Tuesday, August 29, 2006

Poetry and Hurricane Katrina

Today is the one year anniversary of the hurricane that devastated New Orleans, southern Mississippi, and other parts of the Gulf Coast. I heard on the news this morning that 70,000 New Orleans residents have set up permanent residence in my north Texas area. I can’t imagine what a traumatic experience all this upheaval has been for them. I’ve been to New Orleans myself many times (since it’s only an 8 hour drive away) and have returned twice since Katrina hit there. The devastation—even a year later—was incredible. Many ninth ward neighborhoods are still a stroganoff of houses, cars, trees, and debris. People’s HOMES. And the city itself is still operating at half capacity. A vibrant, fun-loving city like New Orleans brought to its knees—it’s ankles, even.
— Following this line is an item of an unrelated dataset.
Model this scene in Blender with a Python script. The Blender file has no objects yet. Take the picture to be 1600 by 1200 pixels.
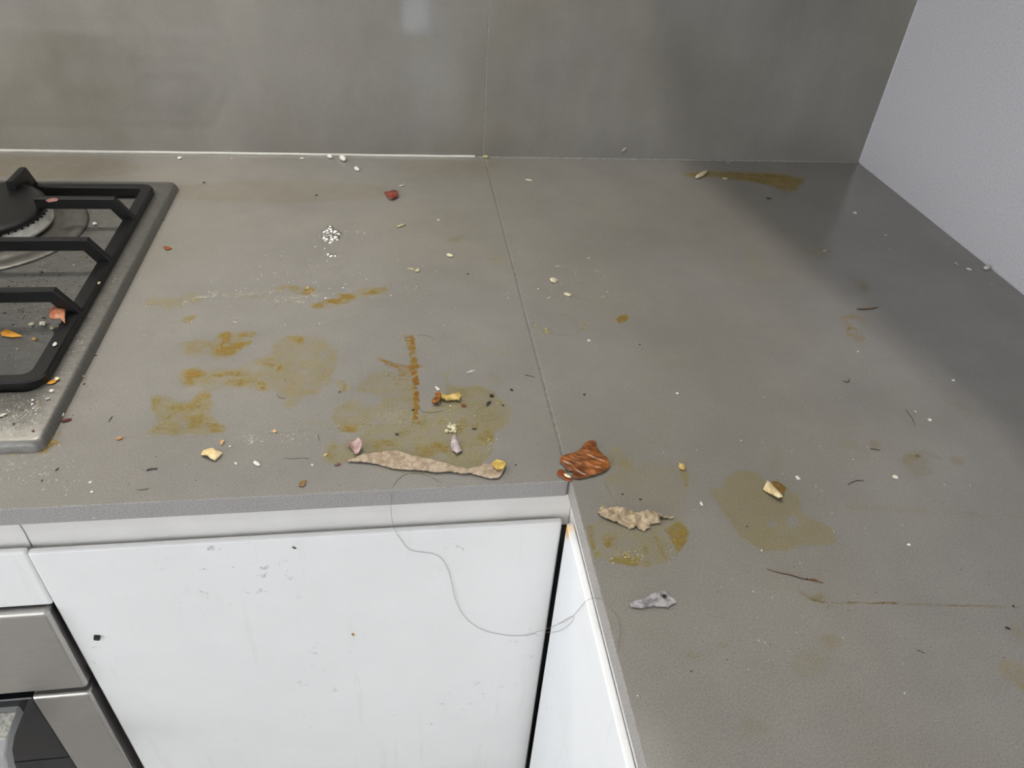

So sad. How do we share these experiences with children? How do we capture what we are all feeling? One poem by Janet Wong comes pretty close to conveying the differing emotions and perspectives that have bubbled to the surface. Janet was kind enough to write this as a poem for my book, POETRY ALOUD HERE! SHARING POETRY WITH CHILDREN IN THE LIBRARY (ALA, 2006) and it’s featured there alongside a moving and inspiring essay that she wrote. Meanwhile, as a tribute to the children of Katrina, here is the poem itself.

Coin Drive
by Janet S. Wong

There’s a coin drive going on at our school
for children hurt by the hurricane.
Teacher says, “Handful of dimes is fine.
But only give if you want to share.”

Momma says, “Those people should have known.
Should have done more than they did to get out.”
Poppa says, “Look how those people stole.
Criminals. Animals, them. Their kind.”

I saw the pictures, too, myself.

People with nothing, no cars, for sure.
Swollen old ladies could barely walk.
Crazy boys with stolen guns,
but also daddies grabbing bread.

I saw the pictures, too, myself.

So many bodies floating, dead.
Waiting, water creeping up,
up past neck, past mouth, past eyes.
How long did they wait for help?

I feel proud for the fifty cents
I put today in the coin drive jar.
I feel proud that I can say:
I saw the pictures for myself.

This poem and a few others are featured on Janet’s excellent web site:

Other books of poetry by Janet Wong:
Behind the Wheel: Poems about Driving
Good Luck Gold and Other Poems
Knock on Wood: Poems about Superstitions
Minn and Jake
Night Garden: Poems from the World of Dreams
The Rainbow Hand: Poems about Mothers and Children
A Suitcase of Seaweed, and Other Poems


Anonymous said...

I don't know about anybody else, but this poem makes me cry. Ms. Wong captures perfectly the things a child can see that the rest of us ignore while we look at the forest instead of the trees.

Unknown said...

This poem is amazing. And I agree, I promise you I almost cried. I'm from Baton Rouge, La, and that's where I grew up. Hurrican Katrina was devistating, and was horrible.